Asads Ansatz fasziniert gerade in Zeiten rascher Vorurteile: „Der Koran umfasst alle Grundzüge der Demokratie.“ Politisch wie spirituell folgte er seinem Weg der Mitte, setzte sich für den Dialog mit dem Westen und progressive Ideale ein: Als persönlicher Freund des Gründers des Königreichs Saudiarabien wurde Asad einer von dessen Beratern, er studierte die religiösen Schriften und pilgerte mehrfach auf dem Dromedar durch die Wüste nach Mekka. Die letzte dieser Reisen (1932) verarbeitete er zum autobiografischen Bestseller „Der Weg nach Mekka“ (1954). Asads Magnum opus wurde dann eine in 17-jähriger Arbeit erstellte englische Koranübersetzung, die von einer Reihe Experten als die beste erachtet wird.

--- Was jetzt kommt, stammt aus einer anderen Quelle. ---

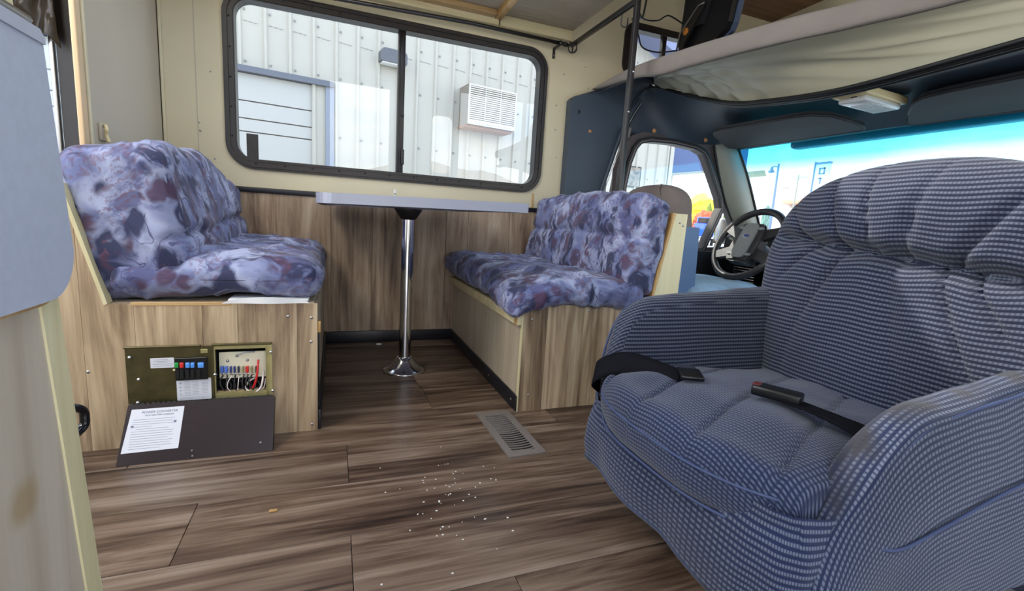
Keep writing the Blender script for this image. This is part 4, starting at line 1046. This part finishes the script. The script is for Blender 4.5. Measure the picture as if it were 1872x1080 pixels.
# windshield
WS = thing('windshield', 'wide tinted windshield with a cyan shade band along the top', 'windshield', (2.6, 1.3, .9))
def wsf(u, v): 
    y = lerp(2.40, -.30, u); c = (y-1.1)/1.3
    return (lerp(2.345, 2.95, 1-v)-.05*c*c, y, lerp(.62, 1.218, v))
me_ws = MB().grid(24, 16, wsf).build('glass', M_wind, WS)
# object coords must be absolute heights for the tint band
for v_ in me_ws.data.vertices: v_.co += WS.location
me_ws.location = -WS.location
MB().box(2.325, 2.37, -.3, 2.38, 1.196, 1.24, .006).build('header_gasket', M_rubber, WS)
b = MB(); b.box(2.42, 2.50, -.3, 2.05, 1.176, 1.30, .02); b.build('roof_overhang', mat('white_roof_edge', (232, 236, 238), .5), WS)

# sun visors
def visor(name, label, front, rear, rad, loc):
    t = thing(name, label, 'sun visor', loc, 'sun visors')
    (fx0, fy0), (fx1, fy1) = front; (rx0, ry0), (rx1, ry1) = rear
    def vf(a, b_, t_):
        # a along y 0..1, b 0 front .. 1 rear
        x = lerp(lerp(fx0, fx1, a), lerp(rx0, rx1, a), b_); y = lerp(lerp(fy0, fy1, a), lerp(ry0, ry1, a), b_)
        return (x, y, lerp(1.186, 1.222, b_)+t_)
    out = [(p[0], p[1]) for p in rad]
    MB().plate([out], vf, -.012, .012).build('pad', M_visor, t)
    MB().tube([vf(a, b_, -.006) for a, b_ in out], .0075, 8, closed=True).build('edge_welt', M_visor, t)
    MB().tube([vf(a, -.06, .008) for a in (.05, .5, .93)], .005, 7).build('rod', M_blackmetal, t)
    return t, vf
sh1 = [(0, .12), (.05, .02), (.12, 0), (.90, 0), (.985, .03), (1, .12), (.97, .45), (.90, .80), (.80, .97), (.70, 1), (.12, 1), (.03, .97), (0, .85)]
visor('sun_visor', 'dark vinyl sun visor on the driver side, left of the dome light', [(2.215, 2.27), (2.225, 1.50)], [(1.90, 2.10), (1.95, 1.43)], sh1, (2.05, 1.85, 1.2))
sh2 = [(0, .12), (.02, .03), (.07, 0), (1, 0), (1, 1), (.16, 1), (.06, .96), (.015, .80), (0, .5)]
visor('sun_visor', 'dark vinyl sun visor on the passenger side, right of the dome light', [(2.27, 1.36), (2.28, .45)], [(2.00, 1.215), (1.98, .40)], sh2, (2.1, .9, 1.2))
# dome light
DL = thing('dome_light', 'yellowed cream dome light with ribbed clear lens on the headliner', 'light', (1.94, 1.33, 1.23))
Md = Matrix.Translation((1.945, 1.318, 1.222)) @ Matrix.Scale(.88, 4) @ Matrix.Rotation(math.radians(4), 4, 'Z')
MB().box(-.155, .155, -.072, .072, -.004, .030, .008, 3, M=Md).build('housing', M_ivory, DL)
MB().box(-.130, .135, -.058, .058, -.026, -.002, .010, 3, M=Md).build('lens', M_lens, DL)
b = MB()
for k in range(9): b.box(-.055+k*.021, -.049+k*.021, -.045, .045, -.0285, -.024, .001, 1, M=Md)
b.build('lens_ribs', M_lens, DL, kind='stuff')
b = MB(); b.box(-.13, -.10, -.02, .004, -.008, -.003, .001, 1, M=Md); b.build('switch', M_dark, DL)

# ================================================================ STEERING WHEEL, DASH, DRIVER SEAT
SW = thing('steering_wheel', 'black leather steering wheel with grey four button hub', 'steering wheel', (2.02, 1.845, .64))
Ms = Matrix.Translation((2.02, 1.868, .634)) @ Matrix.Rotation(math.radians(-90+28), 4, 'Y')
# local: wheel lies in xy plane; z is the column axis toward the driver
def sw(x, y, z): return Ms @ Vector((x, y, z))
b = MB(); b.tube([sw(.195*math.cos(2*PI*k/48), .195*math.sin(2*PI*k/48), 0) for k in range(48)], .0175, 12, closed=True); b.build('rim', M_wheel, SW)
MB().tube([sw(.2125*math.cos(2*PI*k/48), .2095*math.sin(2*PI*k/48), .0) for k in range(48)], .002, 5, closed=True).build('rim_seam', M_rubber, SW)
def spoke(a0, a1, w0, w1, m_, name):
    pts = []
    A = Vector(a0); Bv = Vector(a1); d = (Bv-A).normalized(); nrm = Vector((-d.y, d.x, 0))
    vs = [A+nrm*w0, A-nrm*w0, Bv-nrm*w1, Bv+nrm*w1]
    MB().plate([[(v.x, v.y) for v in vs]], lambda a, b_, t_: tuple(sw(a, b_, t_)), -.012, .010).build(name, m_, SW)
for sx in (1, -1):
    spoke((.05, sx*.07, 0), (.085, sx*.175, 0), .030, .022, M_wheel, 'spoke')
    spoke((-.05, sx*.07, 0), (-.085, sx*.175, 0), .030, .022, M_wheel, 'spoke')
hubp = rrect(-.105, .105, -.058, .058, .04)
MB().plate([rrect(-.112, .112, -.085, .085, .045)], lambda a, b_, t_: tuple(sw(a, b_, t_)), -.03, .016).build('hub_pad', M_wheel, SW)
MB().plate([[(-.10, .018), (.11, .018), (.105, .060), (.06, .082), (-.06, .082), (-.105, .060)]], lambda a, b_, t_: tuple(sw(a, b_, t_)), .012, .024).build('hub_side', M_wheel, SW)
MB().plate([[(-.10, -.018), (.11, -.018), (.105, -.060), (.06, -.082), (-.06, -.082), (-.105, -.060)]], lambda a, b_, t_: tuple(sw(a, b_, t_)), .012, .024).build('hub_side', M_wheel, SW)
MB().plate([rrect(-.095, .105, -.045, .045, .03)], lambda a, b_, t_: tuple(sw(a, b_, t_)), .016, .034).build('airbag_cover', M_hub, SW)
M_emb = mat('blue_emblem', (60, 70, 130), .3)
el = lambda rx, ry, cx=.03, cy=0: [(cx+rx*math.cos(2*PI*k/20), cy+ry*math.sin(2*PI*k/20)) for k in range(20)]
MB().plate([el(.011, .021)], lambda a, b_, t_: tuple(sw(a, b_, t_)), .034, .0365).build('emblem_rim', M_chrome, SW)
MB().plate([el(.009, .0185)], lambda a, b_, t_: tuple(sw(a, b_, t_)), .0365, .0375).build('emblem', M_emb, SW)
for sx in (1, -1):
    for cx in (.078, -.072):
        MB().plate([el(.008, .020, cx, sx*.058)], lambda a, b_, t_: tuple(sw(a, b_, t_)), .024, .030).build('button', M_hub, SW)
MB().tube([sw(0, 0, -.03), sw(0, 0, -.12), sw(0, 0, -.42)], [.045, .055, .06], 16).build('column', M_dash, SW)
MB().tube([sw(.0, .06, -.08), sw(.03, .13, -.07), sw(.05, .19, -.05)], [.006, .006, .011], 8).build('stalk', M_dash, SW)

DS = thing('dashboard', 'black dashboard with round gauges and vents behind the steering wheel', 'dashboard', (2.5, 1.3, .4))
prof = [(2.30, -.02), (2.34, .40), (2.28, .52), (2.30, .66), (2.40, .70), (2.62, .695), (2.90, .66), (2.95, .60), (2.95, -.02)]
MB().plate([prof], lambda a, b_, t_: (a, t_, b_), -.3, 2.30).build('body', M_dash, DS)
MB().plate([rrect(1.55, 2.18, .50, .665, .05)], lambda a, b_, t_: (t_-.0+(.58-b_)*.1, a, b_), 2.255, 2.30).build('gauge_hood', M_dash, DS)
for y in (1.68, 1.80, 1.94, 2.06): MB().lathe([(0, -.002), (.045, -.002), (.048, -.006), (.05, 0)], (2.255, y, .585), 20, 'x', cap=False).build('gauge', mat('gauge_face', (38, 42, 48), .25), DS)
for k in range(6): MB().box(2.268, 2.29, 2.02, 2.18, .40+k*.016, .408+k*.016, .002, 1).build('vent_louvre', M_black, DS)
MB().box(1.75, 2.34, .75, 1.62, -.02, .42, .06, 3).build('engine_cover', M_carpet, DS)

S = thing('driver_seat', 'high backed driver seat in worn grey brown velour with blue vinyl side', 'seat', (1.55, 1.99, 0))
def sb(u, v):
    th = 2*PI*u; cs, sn_ = math.cos(th), math.sin(th)
    z = .30+.602*math.sin(v*PI/2); w = .262 if z < .62 else .262-.03*smooth(.62, .78, z)
    D = .075
    if z > .76: q = (z-.76)/.142; w *= max(0, 1-q**3)**.4; D *= max(0, 1-q**3)**.5
    return (1.535-.02*(z-.5)+D*math.copysign(abs(sn_)**.5, sn_)-.0, 2.028+w*math.copysign(abs(cs)**.45, cs), z)
MB().grid(80, 60, sb, closeu=True).build('backrest', M_seat_g, S)
MB().tube(spline([(1.462, 1.83, .60), (1.458, 1.85, .75), (1.462, 1.915, .865), (1.50, 1.95, .898)], 6), .004, 6).build('seam', M_seat_g, S)
b = MB(); b.prism([(1.475, .28), (1.47, .66), (1.50, .70), (1.60, .70), (1.62, .28)], lambda a, b_, t_: (a, t_, b_), 1.765, 1.795); b.build('side_panel', M_seat_b, S)
MB().box(1.452, 1.47, 1.77, 2.28, .25, .66, .006).build('back_panel', M_seat_b, S)
def sc(u, v):
    x = 1.56+.50*u; y = 1.72+.54*v; e = (1-(2*u-1)**6)*(1-(2*v-1)**6)
    return (x, y, .36+.085*e**.4+.008*noise.noise((x*8, y*8, 1)))
MB().grid(40, 40, sc).build('seat_cushion', M_seatc, S)
MB().box(1.57, 2.10, 1.72, 2.27, .18, .37, .03).build('cushion_box', M_seat_b, S)
MB().box(1.6, 2.05, 1.78, 2.2, -.02, .18).build('pedestal', M_dash, S)

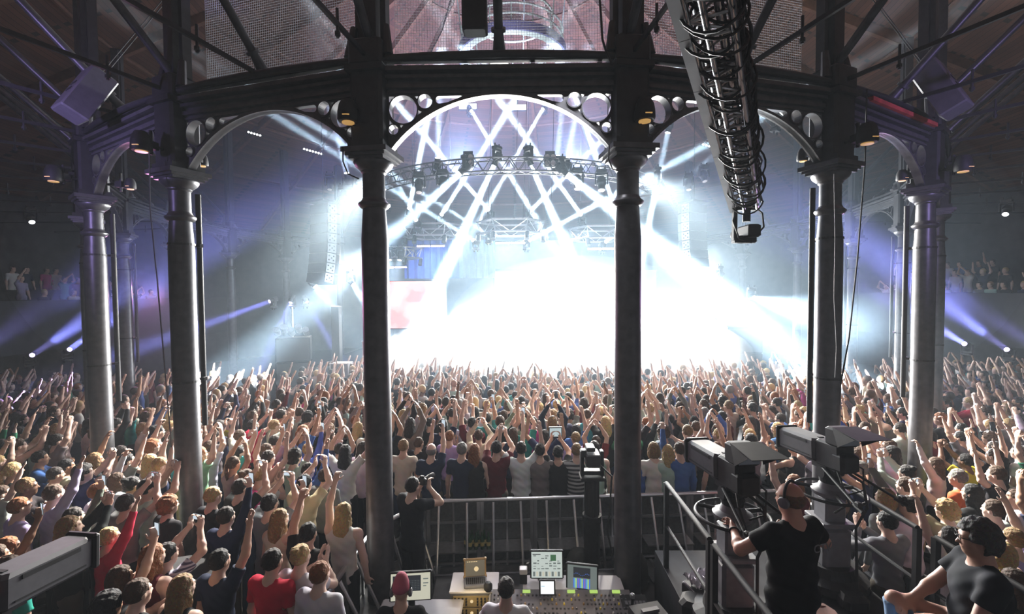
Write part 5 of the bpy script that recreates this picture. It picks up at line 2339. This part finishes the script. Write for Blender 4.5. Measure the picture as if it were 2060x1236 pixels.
SKINS = [(.60, .41, .33), (.53, .34, .26), (.65, .46, .38), (.42, .25, .17), (.13, .07, .045)]
HAIRC = {'dark': (.018, .011, .008), 'black': (.008, .007, .008), 'brown': (.06, .03, .014), 'fair': (.26, .16, .07), 'blonde': (.52, .37, .17), 'ginger': (.24, .085, .025), 'grey': (.22, .21, .2)}
TOPC = {'black': (.012, .012, .014), 'navy': (.014, .02, .05), 'white': (.62, .61, .6), 'grey': (.16, .16, .17), 'maroon': (.10, .012, .02), 'blue': (.06, .12, .36), 'lilac': (.36, .33, .52),
        'red': (.46, .02, .05), 'green': (.03, .17, .09), 'yellow': (.62, .52, .06), 'pink': (.62, .06, .28), 'teal': (.03, .25, .24), 'cream': (.55, .48, .36), 'mint': (.38, .55, .48), 'orange': (.55, .12, .05)}
BOTC = [(.012, .012, .016), (.03, .045, .09), (.02, .022, .03), (.08, .07, .06)]
PEOPLE = []


def add_part(nm, me, parent, col):
    o = bpy.data.objects.new(nm, me)
    COL.objects.link(o)
    o.parent = parent
    o.color = (*col, 1)
    return o


def person(x, y, rz, K, top, topc, hair, hairc, skin, label, z=0.0, s=1.0, bot=None, group=None, stripes=None):
    J = K['J']
    t = empty('person', (x, y, z), rz, label, 'person', group, s)
    add_part('body', K['body'], t, skin)
    tp = add_part('top', top_of(K, top), t, topc)
    if stripes:
        tp.data = tp.data.copy()
        tp.data.materials.clear()
        tp.data.materials.append(stripes)
    add_part('trousers', K['trousers'], t, bot or BOTC[0])
    add_part('shoes', K['shoes'], t, (.02, .02, .02))
    if hair:
        add_part('hair', hair_of(hair, J), t, hairc)
    return t


def stripe_mat(name, c1, c2, sc):
    m = bpy.data.materials.new(name)
    m.use_nodes = True
    nt = m.node_tree
    b = nt.nodes['Principled BSDF']
    b.inputs['Roughness'].default_value = .85
    tc = nt.nodes.new('ShaderNodeTexCoord')
    w = nt.nodes.new('ShaderNodeTexWave')
    w.bands_direction = 'Z'
    w.inputs['Scale'].default_value = sc
    nt.links.new(tc.outputs['Object'], w.inputs['Vector'])
    rp = nt.nodes.new('ShaderNodeValToRGB')
    rp.color_ramp.interpolation = 'CONSTANT'
    rp.color_ramp.elements[0].color = (*c1, 1)
    rp.color_ramp.elements[1].position = .5
    rp.color_ramp.elements[1].color = (*c2, 1)
    nt.links.new(w.outputs['Fac'], rp.inputs['Fac'])
    nt.links.new(rp.outputs['Color'], b.inputs['Base Color'])
    return m


STRIPE = stripe_mat('striped_cloth', (.05, .045, .09), (.42, .40, .48), 9)
STRIPE2 = stripe_mat('broad_striped_cloth', (.015, .015, .02), (.34, .34, .34), 5)


def face_stage(x, y):
    return math.atan2(-(0.6 - x), 18.0 - y)


PHB = MB()
PHB.box((0, 0, 0), (.068, .009, .135), None, 1, .008)
PHBM = PHB.mesh('case', BLACK)
PHS = MB()
PHS.box((0, -.0055, 0), (.06, .002, .118))
PHSM = PHS.mesh('screen', em('phone', (.72, .84, .95), .8))
WBM = mat('paper_band', (.25, .3, .75), .6)


def hold_phone(t, K, label, wide=False, both=True):
    """a lit phone in the raised hand(s): a thing of its own"""
    J = K['J']
    if both:
        p = (J['wr'][0] + J['wr'][1]) / 2 + np.array([0, .03, .10])
    else:
        p = J['wr'][0] + np.array([0, .035, .11])
    M = Matrix.Translation(t.location) @ Matrix.Rotation(t.rotation_euler[2], 4, 'Z') @ Matrix.Scale(t.scale[0], 4)
    q = M @ Vector(p)
    e = empty('smartphone', q, t.rotation_euler[2], label, 'phone', 'phones held up in the crowd')
    if both:
        e.rotation_euler = (0, math.pi / 2, t.rotation_euler[2])
    for nm, me in (('case', PHBM), ('screen', PHSM)):
        o = bpy.data.objects.new(nm, me)
        COL.objects.link(o)
        o.parent = e
    return e


TAKEN = []                                       # x, y, clearance of everybody who stands

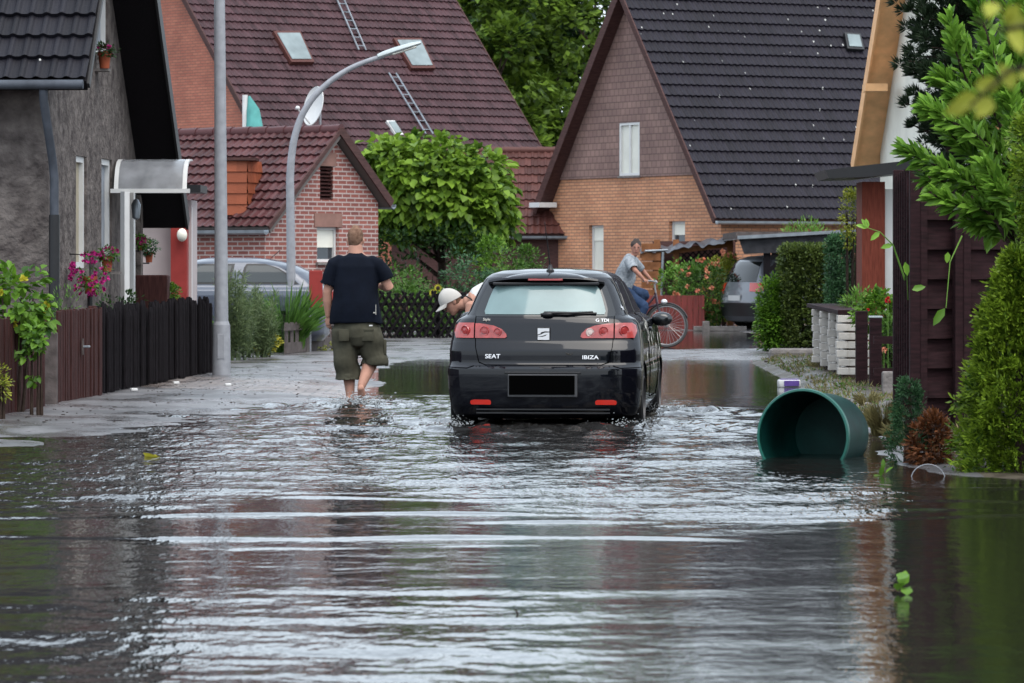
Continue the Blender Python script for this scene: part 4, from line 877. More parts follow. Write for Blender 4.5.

Mit einem simplen Vergleich demonstriert Misch eingängig, wie Asad zur Schlüsselfigur einer aufgeschlossenen, reformorientierten Denkschule im Islam wurde – eine oft als „Männer herrschen über die Frauen“ übersetzte Zeile lautet bei ihm „Männer sollen Frauen beschützen“. Als Mitbegründer Pakistans sorgte Asad auch für eine Verfassung, in der Mann und Frau gleichberechtigt waren, er ging auch als erster Botschafter des Landes zu den Vereinigten Nationen, wurde aber von diplomatischen Intrigen seiner Landsleute desillusioniert.

Schließlich verließ er enttäuscht eine islamische Welt, die zunehmend von Fundamentalismus und Extremismus geprägt wurde. Mischs Film findet an Asads Grab im andalusischen Exil ein bezeichnendes Bild: Da streiten Friedhofsgärtner und Imam, ob die Ruhestätte den Regeln entspreche – die Engstirnigkeit verfolgt den Verfechter der Verständigung über den Tod hinaus. Dagegen ist Mischs Methode angemessen dialektisch und denkfreudig (bis in die aus Asads Schriften übernommene Widmung), dabei auch sehr unterhaltsam: Einerseits folgt der Film als Roadmovie Asads Stationen, offenbart dabei stückweise dessen spannende Geschichte, andererseits macht er dessen Interesse am (offenen) Dialog zum Strukturprinzip. Immer wieder kommen gegensätzliche Stimmen zu Wort, teils in direkter Debatte, was oft für Überraschungen sorgt.

Die hervorragende Kameraarbeit von Joerg Burger tut ein Übriges, um den Szenen atmosphärischen Reichtum fern der flachen „Talking Heads“-Fernsehästhetik zu geben, während Mischs typischer Sinn für Humor – in seinen vorigen Filmen manchmal zu verspielt – für ironische Brechungen sorgt. Reine Hagiografie würde auch nichts bringen, so viel wird klar: Der Weg nach Mekka kann Asad lebendig machen, weil seine Ideen es sind. Im Gegensatz zum Tod, den diejenigen bringen, die schnelle Feindbilder bedienen – und die gibt es, auch davon handelt der Film, im Westen genauso wie im Orient.